Everything in the data should be repeated exactly, save for the images.

Material provided -

-*-

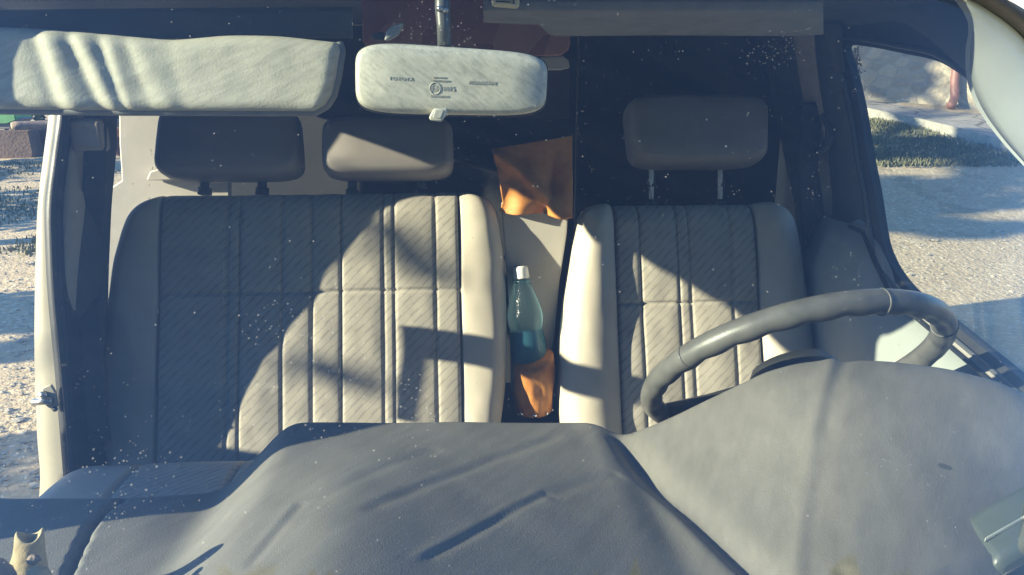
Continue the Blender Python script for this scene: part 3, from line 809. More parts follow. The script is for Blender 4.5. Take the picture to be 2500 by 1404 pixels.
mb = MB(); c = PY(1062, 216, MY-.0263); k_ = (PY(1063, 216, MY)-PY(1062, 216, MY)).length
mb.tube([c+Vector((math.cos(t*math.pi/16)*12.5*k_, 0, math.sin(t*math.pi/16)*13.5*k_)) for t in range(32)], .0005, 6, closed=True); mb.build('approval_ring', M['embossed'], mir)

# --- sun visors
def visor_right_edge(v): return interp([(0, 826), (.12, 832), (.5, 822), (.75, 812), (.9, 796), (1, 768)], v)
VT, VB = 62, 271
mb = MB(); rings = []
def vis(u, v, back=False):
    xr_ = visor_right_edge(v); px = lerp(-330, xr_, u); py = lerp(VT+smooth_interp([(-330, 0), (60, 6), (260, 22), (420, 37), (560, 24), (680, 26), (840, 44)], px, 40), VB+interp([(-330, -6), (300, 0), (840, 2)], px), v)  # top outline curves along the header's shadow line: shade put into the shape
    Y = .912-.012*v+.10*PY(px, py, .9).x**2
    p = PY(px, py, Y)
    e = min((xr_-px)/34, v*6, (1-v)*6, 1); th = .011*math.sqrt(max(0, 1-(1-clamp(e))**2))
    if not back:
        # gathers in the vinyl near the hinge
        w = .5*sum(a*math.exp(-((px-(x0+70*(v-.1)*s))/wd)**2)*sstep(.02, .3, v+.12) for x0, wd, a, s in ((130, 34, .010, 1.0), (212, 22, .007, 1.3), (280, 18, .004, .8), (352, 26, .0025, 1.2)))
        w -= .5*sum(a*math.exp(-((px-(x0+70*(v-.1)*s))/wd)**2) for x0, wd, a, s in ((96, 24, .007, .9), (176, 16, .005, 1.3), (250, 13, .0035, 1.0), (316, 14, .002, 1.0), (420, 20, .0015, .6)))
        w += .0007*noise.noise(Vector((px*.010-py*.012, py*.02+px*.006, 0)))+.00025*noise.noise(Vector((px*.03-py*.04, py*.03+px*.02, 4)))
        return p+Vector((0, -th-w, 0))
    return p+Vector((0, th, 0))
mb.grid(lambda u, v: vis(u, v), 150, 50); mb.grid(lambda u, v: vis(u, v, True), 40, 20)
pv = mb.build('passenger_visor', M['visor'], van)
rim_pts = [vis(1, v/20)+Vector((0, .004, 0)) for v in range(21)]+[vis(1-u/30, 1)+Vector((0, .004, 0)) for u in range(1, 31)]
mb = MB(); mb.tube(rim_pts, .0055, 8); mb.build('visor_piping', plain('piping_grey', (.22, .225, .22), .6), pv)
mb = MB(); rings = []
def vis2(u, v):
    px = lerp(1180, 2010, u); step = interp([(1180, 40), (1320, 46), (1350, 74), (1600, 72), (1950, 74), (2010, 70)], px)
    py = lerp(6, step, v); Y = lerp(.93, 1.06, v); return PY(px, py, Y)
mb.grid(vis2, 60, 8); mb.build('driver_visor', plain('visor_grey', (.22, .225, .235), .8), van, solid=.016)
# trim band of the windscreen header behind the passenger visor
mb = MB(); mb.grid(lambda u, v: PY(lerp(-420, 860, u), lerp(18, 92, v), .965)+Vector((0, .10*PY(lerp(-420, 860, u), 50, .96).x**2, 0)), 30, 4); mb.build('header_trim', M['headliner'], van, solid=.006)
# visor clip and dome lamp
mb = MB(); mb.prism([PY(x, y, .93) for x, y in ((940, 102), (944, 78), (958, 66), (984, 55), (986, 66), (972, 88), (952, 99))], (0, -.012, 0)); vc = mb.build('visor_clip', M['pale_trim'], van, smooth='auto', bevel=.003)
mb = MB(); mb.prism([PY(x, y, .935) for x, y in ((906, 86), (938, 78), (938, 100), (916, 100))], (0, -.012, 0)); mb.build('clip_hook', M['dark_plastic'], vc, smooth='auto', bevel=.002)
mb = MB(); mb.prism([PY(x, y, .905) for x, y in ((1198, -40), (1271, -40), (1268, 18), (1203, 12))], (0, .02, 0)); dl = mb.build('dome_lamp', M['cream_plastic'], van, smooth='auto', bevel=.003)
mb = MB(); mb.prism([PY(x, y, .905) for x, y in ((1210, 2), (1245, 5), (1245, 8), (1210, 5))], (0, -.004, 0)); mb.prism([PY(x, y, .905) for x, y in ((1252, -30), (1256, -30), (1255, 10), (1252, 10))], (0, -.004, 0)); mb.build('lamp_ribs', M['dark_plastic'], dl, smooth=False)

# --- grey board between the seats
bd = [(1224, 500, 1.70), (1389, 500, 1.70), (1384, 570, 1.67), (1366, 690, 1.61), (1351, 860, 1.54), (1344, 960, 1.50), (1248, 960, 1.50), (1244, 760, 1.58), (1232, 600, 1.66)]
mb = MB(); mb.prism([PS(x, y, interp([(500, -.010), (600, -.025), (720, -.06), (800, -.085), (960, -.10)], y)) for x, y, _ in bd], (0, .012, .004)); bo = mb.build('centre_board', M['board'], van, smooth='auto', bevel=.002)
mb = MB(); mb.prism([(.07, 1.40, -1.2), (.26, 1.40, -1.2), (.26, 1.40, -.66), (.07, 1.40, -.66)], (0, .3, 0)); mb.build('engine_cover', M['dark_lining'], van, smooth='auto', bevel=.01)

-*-

Reply -
Continue the Blender Python script for this scene: part 3, from line 809. More parts follow. The script is for Blender 4.5. Take the picture to be 2500 by 1404 pixels.
mb = MB(); c = PY(1062, 216, MY-.0263); k_ = (PY(1063, 216, MY)-PY(1062, 216, MY)).length
mb.tube([c+Vector((math.cos(t*math.pi/16)*12.5*k_, 0, math.sin(t*math.pi/16)*13.5*k_)) for t in range(32)], .0005, 6, closed=True); mb.build('approval_ring', M['embossed'], mir)

# --- sun visors
def visor_right_edge(v): return interp([(0, 826), (.12, 832), (.5, 822), (.75, 812), (.9, 796), (1, 768)], v)
VT, VB = 62, 271
mb = MB(); rings = []
def vis(u, v, back=False):
    xr_ = visor_right_edge(v); px = lerp(-330, xr_, u); py = lerp(VT+smooth_interp([(-330, 0), (60, 6), (260, 22), (420, 37), (560, 24), (680, 26), (840, 44)], px, 40), VB+interp([(-330, -6), (300, 0), (840, 2)], px), v)  # top outline curves along the header's shadow line: shade put into the shape
    Y = .912-.012*v+.10*PY(px, py, .9).x**2
    p = PY(px, py, Y)
    e = min((xr_-px)/34, v*6, (1-v)*6, 1); th = .011*math.sqrt(max(0, 1-(1-clamp(e))**2))
    if not back:
        # gathers in the vinyl near the hinge
        w = .5*sum(a*math.exp(-((px-(x0+70*(v-.1)*s))/wd)**2)*sstep(.02, .3, v+.12) for x0, wd, a, s in ((130, 34, .010, 1.0), (212, 22, .007, 1.3), (280, 18, .004, .8), (352, 26, .0025, 1.2)))
        w -= .5*sum(a*math.exp(-((px-(x0+70*(v-.1)*s))/wd)**2) for x0, wd, a, s in ((96, 24, .007, .9), (176, 16, .005, 1.3), (250, 13, .0035, 1.0), (316, 14, .002, 1.0), (420, 20, .0015, .6)))
        w += .0007*noise.noise(Vector((px*.010-py*.012, py*.02+px*.006, 0)))+.00025*noise.noise(Vector((px*.03-py*.04, py*.03+px*.02, 4)))
        return p+Vector((0, -th-w, 0))
    return p+Vector((0, th, 0))
mb.grid(lambda u, v: vis(u, v), 150, 50); mb.grid(lambda u, v: vis(u, v, True), 40, 20)
pv = mb.build('passenger_visor', M['visor'], van)
rim_pts = [vis(1, v/20)+Vector((0, .004, 0)) for v in range(21)]+[vis(1-u/30, 1)+Vector((0, .004, 0)) for u in range(1, 31)]
mb = MB(); mb.tube(rim_pts, .0055, 8); mb.build('visor_piping', plain('piping_grey', (.22, .225, .22), .6), pv)
mb = MB(); rings = []
def vis2(u, v):
    px = lerp(1180, 2010, u); step = interp([(1180, 40), (1320, 46), (1350, 74), (1600, 72), (1950, 74), (2010, 70)], px)
    py = lerp(6, step, v); Y = lerp(.93, 1.06, v); return PY(px, py, Y)
mb.grid(vis2, 60, 8); mb.build('driver_visor', plain('visor_grey', (.22, .225, .235), .8), van, solid=.016)
# trim band of the windscreen header behind the passenger visor
mb = MB(); mb.grid(lambda u, v: PY(lerp(-420, 860, u), lerp(18, 92, v), .965)+Vector((0, .10*PY(lerp(-420, 860, u), 50, .96).x**2, 0)), 30, 4); mb.build('header_trim', M['headliner'], van, solid=.006)
# visor clip and dome lamp
mb = MB(); mb.prism([PY(x, y, .93) for x, y in ((940, 102), (944, 78), (958, 66), (984, 55), (986, 66), (972, 88), (952, 99))], (0, -.012, 0)); vc = mb.build('visor_clip', M['pale_trim'], van, smooth='auto', bevel=.003)
mb = MB(); mb.prism([PY(x, y, .935) for x, y in ((906, 86), (938, 78), (938, 100), (916, 100))], (0, -.012, 0)); mb.build('clip_hook', M['dark_plastic'], vc, smooth='auto', bevel=.002)
mb = MB(); mb.prism([PY(x, y, .905) for x, y in ((1198, -40), (1271, -40), (1268, 18), (1203, 12))], (0, .02, 0)); dl = mb.build('dome_lamp', M['cream_plastic'], van, smooth='auto', bevel=.003)
mb = MB(); mb.prism([PY(x, y, .905) for x, y in ((1210, 2), (1245, 5), (1245, 8), (1210, 5))], (0, -.004, 0)); mb.prism([PY(x, y, .905) for x, y in ((1252, -30), (1256, -30), (1255, 10), (1252, 10))], (0, -.004, 0)); mb.build('lamp_ribs', M['dark_plastic'], dl, smooth=False)

# --- grey board between the seats
bd = [(1224, 500, 1.70), (1389, 500, 1.70), (1384, 570, 1.67), (1366, 690, 1.61), (1351, 860, 1.54), (1344, 960, 1.50), (1248, 960, 1.50), (1244, 760, 1.58), (1232, 600, 1.66)]
mb = MB(); mb.prism([PS(x, y, interp([(500, -.010), (600, -.025), (720, -.06), (800, -.085), (960, -.10)], y)) for x, y, _ in bd], (0, .012, .004)); bo = mb.build('centre_board', M['board'], van, smooth='auto', bevel=.002)
mb = MB(); mb.prism([(.07, 1.40, -1.2), (.26, 1.40, -1.2), (.26, 1.40, -.66), (.07, 1.40, -.66)], (0, .3, 0)); mb.build('engine_cover', M['dark_lining'], van, smooth='auto', bevel=.01)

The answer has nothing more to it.